Orang-orang kaya dipuja dan disanjung, diposisikan, atau memperoleh tempat terhormat dalam masyarakat. Pada tingkat tertentu, bahkan banyak warga bangsa ini memperhamba diri atau rela diperdaya orang-orang kaya. Parahnya lagi, sangat langka warga bangsa ini yang bersikap kritis terhadap sumber harta yang dimiliki sehingga seseorang, termasuk pejabat, bisa kaya dan hidup mewah.
Bahkan, sudah jadi tersangka atau dikenal sebagai koruptor pun masih banyak pihak yang mau mendekat dengan harapan ”memperoleh sedikit rembesan” dari harta yang dikorupsi. Oleh karena itu, kalau ada yang mengharapkan agar para koruptor diisolir secara sosial tampaknya hanya akan terus jadi mimpi belaka. Soalnya, di tengah jebakan orientasi harta atau materi, masyarakat kita memiliki watak permisif terhadap pelaku kejahatan dalam penyelenggaraan negara.
Hal terakhir ini juga semakin diperkuat oleh (1) selalu ringannya hukuman bagi para koruptor, (2) adanya kebijakan grasi dan remisi bagi para narapidana korupsi, dan (3) kalau berada di rumah tahanan maka demikian mudahnya mereka keluar menghirup udara segar di luar (kasus Gayus dan lain-lain).

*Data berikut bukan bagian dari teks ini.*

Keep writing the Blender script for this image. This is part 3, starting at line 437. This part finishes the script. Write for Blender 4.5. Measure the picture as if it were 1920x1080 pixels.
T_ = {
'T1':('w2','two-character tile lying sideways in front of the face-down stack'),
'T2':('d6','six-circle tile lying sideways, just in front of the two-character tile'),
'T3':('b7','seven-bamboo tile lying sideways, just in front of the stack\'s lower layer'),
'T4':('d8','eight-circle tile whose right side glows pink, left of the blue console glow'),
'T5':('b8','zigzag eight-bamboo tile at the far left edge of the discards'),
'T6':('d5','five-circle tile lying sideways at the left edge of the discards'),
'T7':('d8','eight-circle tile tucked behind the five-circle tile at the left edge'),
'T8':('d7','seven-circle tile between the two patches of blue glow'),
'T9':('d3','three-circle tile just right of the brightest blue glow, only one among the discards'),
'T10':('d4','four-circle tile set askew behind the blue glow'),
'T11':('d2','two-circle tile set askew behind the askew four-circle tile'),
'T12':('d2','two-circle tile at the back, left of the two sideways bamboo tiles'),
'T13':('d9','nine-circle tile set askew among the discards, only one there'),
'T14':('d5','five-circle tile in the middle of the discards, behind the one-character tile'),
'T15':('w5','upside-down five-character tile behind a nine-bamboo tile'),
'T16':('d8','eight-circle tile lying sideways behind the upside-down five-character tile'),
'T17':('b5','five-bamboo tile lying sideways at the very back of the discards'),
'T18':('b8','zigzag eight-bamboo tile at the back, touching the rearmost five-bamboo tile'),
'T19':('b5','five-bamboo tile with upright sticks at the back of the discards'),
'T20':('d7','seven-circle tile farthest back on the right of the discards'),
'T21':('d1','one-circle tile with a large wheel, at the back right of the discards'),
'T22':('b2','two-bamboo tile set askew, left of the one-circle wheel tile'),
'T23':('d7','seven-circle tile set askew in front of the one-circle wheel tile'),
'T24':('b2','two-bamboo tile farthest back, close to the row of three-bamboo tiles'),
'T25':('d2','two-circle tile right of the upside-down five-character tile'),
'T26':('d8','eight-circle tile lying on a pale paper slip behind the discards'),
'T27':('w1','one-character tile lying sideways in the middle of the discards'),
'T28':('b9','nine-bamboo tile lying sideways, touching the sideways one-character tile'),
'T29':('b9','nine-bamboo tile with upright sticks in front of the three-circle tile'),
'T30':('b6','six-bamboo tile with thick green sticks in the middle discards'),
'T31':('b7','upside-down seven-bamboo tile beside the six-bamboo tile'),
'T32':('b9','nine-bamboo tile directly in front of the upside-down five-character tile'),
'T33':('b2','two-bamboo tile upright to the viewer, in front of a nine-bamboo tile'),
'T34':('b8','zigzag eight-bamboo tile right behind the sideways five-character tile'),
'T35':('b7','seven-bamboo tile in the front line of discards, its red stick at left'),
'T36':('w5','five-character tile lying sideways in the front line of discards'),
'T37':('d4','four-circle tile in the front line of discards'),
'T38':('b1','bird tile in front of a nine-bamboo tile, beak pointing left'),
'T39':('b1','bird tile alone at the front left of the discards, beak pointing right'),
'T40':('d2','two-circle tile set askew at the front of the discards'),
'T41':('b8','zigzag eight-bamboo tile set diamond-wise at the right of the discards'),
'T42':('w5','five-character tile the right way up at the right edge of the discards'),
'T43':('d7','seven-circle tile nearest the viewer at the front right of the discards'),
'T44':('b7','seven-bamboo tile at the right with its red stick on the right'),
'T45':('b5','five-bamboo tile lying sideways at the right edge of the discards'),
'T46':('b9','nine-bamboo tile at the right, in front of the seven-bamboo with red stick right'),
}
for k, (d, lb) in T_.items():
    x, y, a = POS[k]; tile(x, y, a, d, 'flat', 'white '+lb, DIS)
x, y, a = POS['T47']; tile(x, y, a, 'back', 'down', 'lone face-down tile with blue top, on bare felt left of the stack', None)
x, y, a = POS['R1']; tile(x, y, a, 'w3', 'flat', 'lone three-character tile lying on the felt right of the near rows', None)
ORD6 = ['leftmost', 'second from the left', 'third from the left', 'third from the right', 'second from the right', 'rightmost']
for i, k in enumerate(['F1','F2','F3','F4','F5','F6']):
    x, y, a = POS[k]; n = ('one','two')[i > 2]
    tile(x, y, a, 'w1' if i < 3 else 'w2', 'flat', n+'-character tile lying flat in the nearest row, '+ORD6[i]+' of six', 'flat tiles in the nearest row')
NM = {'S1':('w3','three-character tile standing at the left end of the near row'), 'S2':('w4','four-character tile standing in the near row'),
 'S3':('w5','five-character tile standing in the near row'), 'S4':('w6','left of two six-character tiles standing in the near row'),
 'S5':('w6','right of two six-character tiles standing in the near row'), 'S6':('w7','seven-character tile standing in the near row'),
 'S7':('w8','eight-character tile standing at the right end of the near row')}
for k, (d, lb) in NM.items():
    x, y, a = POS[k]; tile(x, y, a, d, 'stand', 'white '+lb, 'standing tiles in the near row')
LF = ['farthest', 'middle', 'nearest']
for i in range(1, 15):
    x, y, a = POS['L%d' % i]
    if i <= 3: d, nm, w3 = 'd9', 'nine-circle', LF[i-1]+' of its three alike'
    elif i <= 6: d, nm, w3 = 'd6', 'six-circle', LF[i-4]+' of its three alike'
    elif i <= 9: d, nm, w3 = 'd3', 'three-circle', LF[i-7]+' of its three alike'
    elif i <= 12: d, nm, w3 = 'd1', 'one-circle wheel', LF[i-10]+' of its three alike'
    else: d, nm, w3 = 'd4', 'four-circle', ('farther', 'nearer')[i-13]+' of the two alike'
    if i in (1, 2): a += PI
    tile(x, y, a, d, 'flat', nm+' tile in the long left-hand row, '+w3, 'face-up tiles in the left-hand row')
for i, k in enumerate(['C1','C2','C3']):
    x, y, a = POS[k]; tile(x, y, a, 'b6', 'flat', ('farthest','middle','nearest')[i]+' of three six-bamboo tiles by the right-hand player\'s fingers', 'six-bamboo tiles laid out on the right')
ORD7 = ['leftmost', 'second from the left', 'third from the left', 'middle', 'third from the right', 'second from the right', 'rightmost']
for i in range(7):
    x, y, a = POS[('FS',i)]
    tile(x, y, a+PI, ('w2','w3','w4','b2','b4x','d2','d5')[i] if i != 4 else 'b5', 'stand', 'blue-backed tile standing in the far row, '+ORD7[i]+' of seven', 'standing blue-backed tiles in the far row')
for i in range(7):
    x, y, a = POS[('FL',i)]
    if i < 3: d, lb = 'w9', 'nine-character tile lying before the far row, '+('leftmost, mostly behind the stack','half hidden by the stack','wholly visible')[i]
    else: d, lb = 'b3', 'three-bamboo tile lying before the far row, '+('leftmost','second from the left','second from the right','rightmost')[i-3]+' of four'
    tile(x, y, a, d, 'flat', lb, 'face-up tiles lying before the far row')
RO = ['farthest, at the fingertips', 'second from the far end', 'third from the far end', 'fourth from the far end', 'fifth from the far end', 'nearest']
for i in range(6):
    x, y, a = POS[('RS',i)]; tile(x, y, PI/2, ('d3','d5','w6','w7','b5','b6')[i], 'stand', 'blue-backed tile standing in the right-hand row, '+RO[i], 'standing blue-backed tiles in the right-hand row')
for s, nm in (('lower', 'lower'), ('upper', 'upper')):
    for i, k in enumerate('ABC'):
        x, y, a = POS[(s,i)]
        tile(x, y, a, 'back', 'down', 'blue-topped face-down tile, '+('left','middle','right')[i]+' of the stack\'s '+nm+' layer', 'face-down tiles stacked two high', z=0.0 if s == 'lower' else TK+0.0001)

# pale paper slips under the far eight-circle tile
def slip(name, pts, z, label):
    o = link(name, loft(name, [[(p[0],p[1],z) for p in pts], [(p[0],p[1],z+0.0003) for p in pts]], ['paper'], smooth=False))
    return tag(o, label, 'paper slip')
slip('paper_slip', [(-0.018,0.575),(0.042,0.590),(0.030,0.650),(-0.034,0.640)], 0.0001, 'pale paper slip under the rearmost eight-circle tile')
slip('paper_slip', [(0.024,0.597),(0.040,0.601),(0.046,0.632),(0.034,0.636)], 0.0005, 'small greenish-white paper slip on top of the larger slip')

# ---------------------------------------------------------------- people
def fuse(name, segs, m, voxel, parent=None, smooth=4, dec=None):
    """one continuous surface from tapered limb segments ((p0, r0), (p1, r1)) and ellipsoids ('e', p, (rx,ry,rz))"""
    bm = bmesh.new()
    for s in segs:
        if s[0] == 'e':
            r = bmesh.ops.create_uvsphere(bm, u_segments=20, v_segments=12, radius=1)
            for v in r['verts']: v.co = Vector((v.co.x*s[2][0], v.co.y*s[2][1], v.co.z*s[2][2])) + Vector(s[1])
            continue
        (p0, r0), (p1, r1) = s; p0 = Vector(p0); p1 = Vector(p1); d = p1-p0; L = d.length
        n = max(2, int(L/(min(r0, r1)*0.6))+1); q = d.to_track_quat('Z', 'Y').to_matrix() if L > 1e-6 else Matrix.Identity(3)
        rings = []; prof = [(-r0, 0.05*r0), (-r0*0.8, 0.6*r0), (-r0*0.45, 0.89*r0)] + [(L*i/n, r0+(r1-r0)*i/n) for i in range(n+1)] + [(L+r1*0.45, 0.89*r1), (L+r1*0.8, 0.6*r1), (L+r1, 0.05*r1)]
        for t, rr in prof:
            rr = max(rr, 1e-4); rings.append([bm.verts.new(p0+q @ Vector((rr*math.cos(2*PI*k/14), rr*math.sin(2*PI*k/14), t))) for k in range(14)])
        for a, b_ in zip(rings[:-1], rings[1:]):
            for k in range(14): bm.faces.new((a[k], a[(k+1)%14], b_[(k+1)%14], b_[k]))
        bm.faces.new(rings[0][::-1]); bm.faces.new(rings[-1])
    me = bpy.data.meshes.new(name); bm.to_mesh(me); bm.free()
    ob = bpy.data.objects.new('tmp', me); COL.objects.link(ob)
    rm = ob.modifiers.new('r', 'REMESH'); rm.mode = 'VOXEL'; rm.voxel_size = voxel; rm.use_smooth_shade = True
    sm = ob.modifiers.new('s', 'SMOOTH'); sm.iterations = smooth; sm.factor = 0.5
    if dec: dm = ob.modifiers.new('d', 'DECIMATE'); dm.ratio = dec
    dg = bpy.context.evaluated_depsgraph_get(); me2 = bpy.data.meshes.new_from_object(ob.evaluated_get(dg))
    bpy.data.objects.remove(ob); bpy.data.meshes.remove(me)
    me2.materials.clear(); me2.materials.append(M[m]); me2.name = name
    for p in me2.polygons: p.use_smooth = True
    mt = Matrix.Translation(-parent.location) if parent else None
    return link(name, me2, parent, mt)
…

Kedua, terkait dengan yang pertama, para pejabat dan aparat birokrasi (apalagi kalangan pebisnis) semakin aman dan merasa perlu untuk mengakumulasi harta sebanyak mungkin, dengan memanfaatkan segala kewenangan dan kesempatan yang dimiliki. Semua itu dilakukan (1) untuk menunjukkan diri sebagai ”pejabat yang benar” karena ternyata secara sosial dianggap tak lazim jika seorang pejabat hidup sederhana alias menghindari kemewahan, dan (2) menyadari bahwa kesempatan jadi pejabat pastilah tak selamanya, terbatas oleh periode dan belum tentu bisa diemban lagi. Apalagi jaminan sosial untuk masa depan (purnatugas) mantan pejabat dan pensiunan birokrasi sangat tidak menjanjikan.
Ketiga, negara ini sudah terperangkap oleh sistem kekuasaan dan politik yang berbasis pada materi. Siapa yang mau jadi pejabat haruslah terlebih dulu memiliki topangan materi yang memadai. Sangat jarang figur yang jadi pejabat publik tanpa dukungan materi. Rekrutmen pejabat pun, diakui atau tidak, mulai dari tingkat nasional hingga ke daerah-daerah (termasuk pengangkatan kepala dinas) sarat dengan transaksi dan dikendalikan oleh kekuatan atau kepentingan (partai) politik. Maklum suatu parpol bisa bertahan jika punya dana cukup yang sebagian digunakan untuk merusak moralitas rakyat lewat politik uang.
Para pejabat yang berasal dari suatu kepentingan (partai) politik dan atau direkrut oleh kekuatan yang berbasis parpol dengan demikian sebenarnya memiliki tugas ganda, yakni (1) mengumpulkan materi bagi kepentingan pihak yang memberinya jabatan, (2) mengakumulasi harta untuk kekayaan pribadi, dan atau (3) mengumpulkan uang untuk membiayai agenda politik selanjutnya. Semua itu sudah pasti tak bisa dipenuhi dengan cara-cara normal, melainkan melalui jalan pintas dengan berbagai modus penyalahgunaan jabatan dan kewenangan: korupsi.